Sunday, February 9, 2020

The V.P.Pin 127 pinhole magic by Dale Willetts

I love photography in all its forms, formats, sizes, and guises. I love cameras in all their types from lo-fi to sci-fi. I love collecting and I love making. 

This means that I have way too many cameras, whether I've bought them myself or been gifted them or made them. Often if I find something I like, especially if it's something a little strange, I'll go out of my way to get at least a second (or third or fourth) in case it breaks. Of course, if the worst happens and a camera does break, that doesn't mean it's going in the bin. It will usually get kept for spare parts, or more often turned into my favourite photographic thing to make, a pinhole camera. 

Pinhole is probably my favourite "alternative" process.
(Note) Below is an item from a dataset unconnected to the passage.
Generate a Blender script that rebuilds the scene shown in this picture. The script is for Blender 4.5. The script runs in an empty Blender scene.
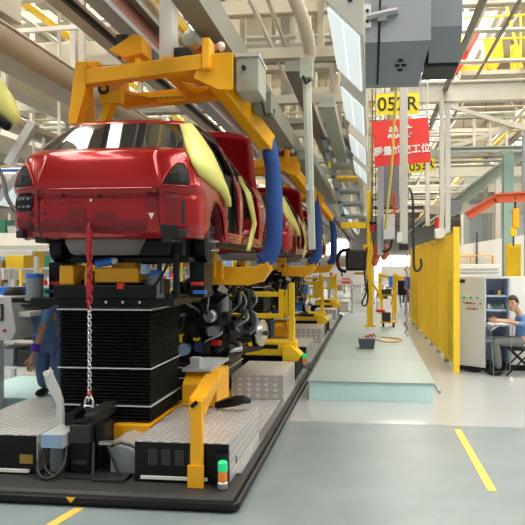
import bpy, bmesh, math, random
from mathutils import Vector, Matrix
S = bpy.context.scene
COL = S.collection
R = math.radians
random.seed(7)

# ------------------------------------------------------------------ camera, world, lights, exposure
cam = bpy.data.cameras.new('camera')
cam.sensor_width = 36; cam.sensor_fit = 'HORIZONTAL'
cam.lens = 36 * 640 / 525
cam.shift_x = -33.5 / 525
cam.shift_y = 3.0 / 525
cam.clip_end = 300
co = bpy.data.objects.new('camera', cam); COL.objects.link(co)
co.location = (0, 0, 1.75)
co.rotation_euler = (R(90), 0, math.atan(75 / 640))
S.camera = co
S.view_settings.view_transform = 'Standard'
S.view_settings.look = 'None'
S.view_settings.gamma = 1
S.view_settings.exposure = 0.17

w = bpy.data.worlds.new('daylight'); S.world = w; w.use_nodes = True
bg = w.node_tree.nodes['Background']
bg.inputs[0].default_value = (0.95, 0.97, 1.0, 1); bg.inputs[1].default_value = 0.36


def area_light(name, loc, rot, sx, sy, power, col=(1, .97, .9)):
    l = bpy.data.lights.new(name, 'AREA'); l.shape = 'RECTANGLE'; l.size = sx; l.size_y = sy
    l.energy = power; l.color = col
    o = bpy.data.objects.new(name, l); COL.objects.link(o); o.location = loc; o.rotation_euler = rot
    return o


# area lights added to brighten the hall, under the made-up skylight strips
for sx_ in (-14, -6, 2, 10):
    area_light('added_roof_light', (sx_, 27, 8.85), (0, 0, 0), 3.4, 56, 3900, (1, .94, .83))

# ------------------------------------------------------------------ helpers
MATS = {}


def mat(name, col, rough=.5, metal=0., var=.10, scale=6., bump=0., coat=0., emit=0., spec=.5):
    if name in MATS: return MATS[name]
    m = bpy.data.materials.new(name); m.use_nodes = True
    nt = m.node_tree; N = nt.nodes; L = nt.links
    b = N['Principled BSDF']
    b.inputs['Roughness'].default_value = rough; b.inputs['Metallic'].default_value = metal
    b.inputs['Coat Weight'].default_value = coat; b.inputs['Coat Roughness'].default_value = .04
    b.inputs['Specular IOR Level'].default_value = spec
    tc = N.new('ShaderNodeTexCoord')
    nz = N.new('ShaderNodeTexNoise'); nz.inputs['Scale'].default_value = scale; nz.inputs['Detail'].default_value = 4
    L.new(tc.outputs['Object'], nz.inputs['Vector'])
    mx = N.new('ShaderNodeMix'); mx.data_type = 'RGBA'
    mx.inputs['A'].default_value = tuple(max(0, c * (1 - var)) for c in col[:3]) + (1,)
    mx.inputs['B'].default_value = tuple(min(1, c * (1 + var)) for c in col[:3]) + (1,)
    L.new(nz.outputs['Fac'], mx.inputs['Factor'])
    L.new(mx.outputs['Result'], b.inputs['Base Color'])
    if bump:
        bp = N.new('ShaderNodeBump'); bp.inputs['Strength'].default_value = bump; bp.inputs['Distance'].default_value = .01
        nb = N.new('ShaderNodeTexNoise'); nb.inputs['Scale'].default_value = scale * 6; nb.inputs['Detail'].default_value = 3
        L.new(tc.outputs['Object'], nb.inputs['Vector']); L.new(nb.outputs['Fac'], bp.inputs['Height'])
        L.new(bp.outputs['Normal'], b.inputs['Normal'])
    if emit:
        b.inputs['Emission Color'].default_value = tuple(col[:3]) + (1,); b.inputs['Emission Strength'].default_value = emit
    MATS[name] = m
    return m


def treadplate():
    """aluminium checker plate: diamond bumps from two crossed waves"""
    m = bpy.data.materials.new('treadplate'); m.use_nodes = True
    N = m.node_tree.nodes; L = m.node_tree.links; b = N['Principled BSDF']
    b.inputs['Metallic'].default_value = .4; b.inputs['Roughness'].default_value = .34
    tc = N.new('ShaderNodeTexCoord')
    mp = N.new('ShaderNodeMapping'); mp.inputs['Rotation'].default_value = (R(45), R(45), R(45))
    L.new(tc.outputs['Object'], mp.inputs['Vector'])
    ck = N.new('ShaderNodeTexVoronoi'); ck.inputs['Scale'].default_value = 13; ck.inputs['Randomness'].default_value = .12
    mp.inputs['Rotation'].default_value = (0, 0, R(45)); mp.inputs['Scale'].default_value = (1.0, 1.9, 1.2)
    L.new(mp.outputs['Vector'], ck.inputs['Vector'])
    rp = N.new('ShaderNodeValToRGB'); rp.color_ramp.elements[0].position = .28; rp.color_ramp.elements[1].position = .46
    rp.color_ramp.elements[0].color = (1, .98, .96, 1); rp.color_ramp.elements[1].color = (.60, .585, .575, 1)  # sheen of the raised diamonds painted in as a lighter colour
    L.new(ck.outputs['Distance'], rp.inputs['Fac'])
    nz = N.new('ShaderNodeTexNoise'); nz.inputs['Scale'].default_value = 3
    L.new(tc.outputs['Object'], nz.inputs['Vector'])
    mx = N.new('ShaderNodeMix'); mx.data_type = 'RGBA'; mx.blend_type = 'MULTIPLY'; mx.inputs['Factor'].default_value = .25
    L.new(rp.outputs['Color'], mx.inputs['A']); L.new(nz.outputs['Fac'], mx.inputs['B'])
    L.new(mx.outputs['Result'], b.inputs['Base Color'])
    bp = N.new('ShaderNodeBump'); bp.inputs['Strength'].default_value = .5; bp.inputs['Distance'].default_value = .005; bp.invert = True
    L.new(ck.outputs['Distance'], bp.inputs['Height']); L.new(bp.outputs['Normal'], b.inputs['Normal'])
    return m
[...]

This is where the camera used to make the accompanying images came from. The V.P. Twin (short for Vest Pocket Twin frame counter) is a bakelite 127 half frame format camera made from 1935 to the late 1950's by the English company E. Elliott Limited. I have two: the first came in a job lot purchase and had a shutter mechanism that was a solid block of rust, and the second cost £2 from a junk shop and had a working shutter but a cracked lens. Two bodies, one lens, and one shutter to me equal a fully working camera and a perfect excuse to make another pinhole camera. The resulting camera has an effective aperture of f100 and gives 16 4x5 cm frames on a roll of 127 film.